Da análise às condicionantes meteorológicas, versos resultados das provas em referência, podemos concluir que a localização dos valores de temperaturas mínimas superiores a 18ºC, associado à direção e intensidade do vento: ser com componente favorável ou contra, é de crucial importância e está directamente ligado ao sucesso ou insucesso das provas com pombos-correio. A localização das temperatura máximas, tempo de voo e expectativa de tempo na passagem dos pombos por essas áreas é fundamental, porque não havendo vento favorável, as médias serão sempre baixas pelo que em provas de longa distância, serão sempre influênciadas pelo valor da temperatura máxima. Relacionar sempre, tal como extrapolado no início, o esforço que se prevê ser dispendido e a humidade relativa ao longo do percurso.
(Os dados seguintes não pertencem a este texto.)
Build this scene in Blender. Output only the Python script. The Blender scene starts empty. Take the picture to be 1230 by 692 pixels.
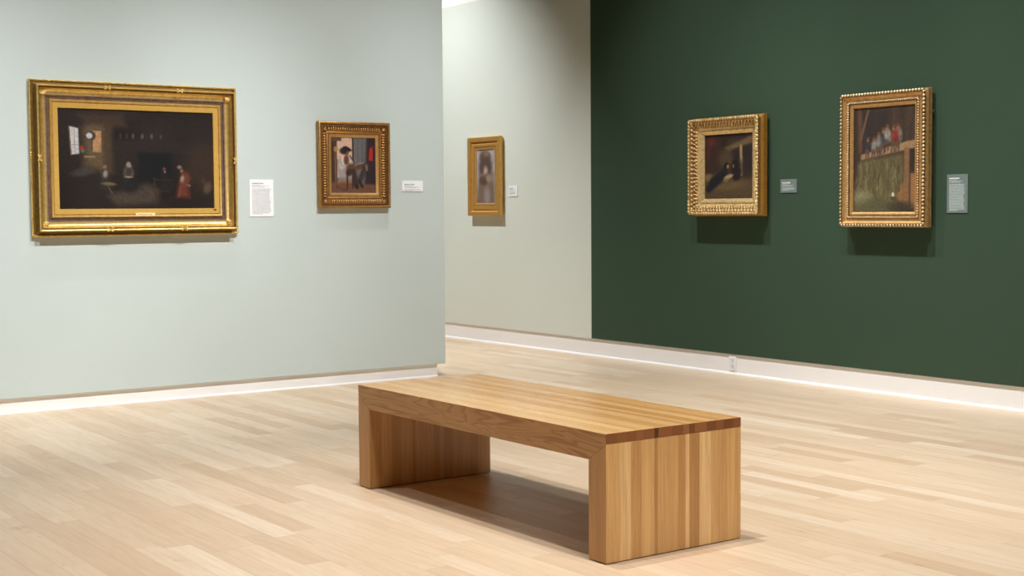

Ou seja: da análise ao grau de dificuldade previsto para uma prova com pombos-correio  nos meses de temperaturas elevadas, deverá ser sempre equacionado a relação componente do vento, temperatura mínima, humidade e distância a percorrer por serem estes os elementos que vão interferir primariamente com o resultado da prova, porque ao não estarmos a lidar com competições de seres humanos em que existem locais apropriados para a hidratação e alimentação, mas sim com animais que reagem apenas ao instinto de regresso a casa e que têm, nos últimos anos, sido selecionados para voo directo e não para viagens que “param em todas as estações e apeadeiros” como à 30 ou 40 anos atrás,  somos responsáveis pelo que selecionamos e pelas nossas opções. Sabendo disto, optar por provas de voo directo ou as que se fazem com reabastecimento aleatório em que uns voam até à exaustão e outros não, vão vindo com mais ou menos paragens, faz parte das grandes opções que queremos para a prática da columbofilia. Ou então, porque não, fazer coexistir estas duas fações, dentros dos limites do bem estar do pombo-correio. A opção é e será sempre nossa, na medida do conhecimento científico que se tenha e seja espectável.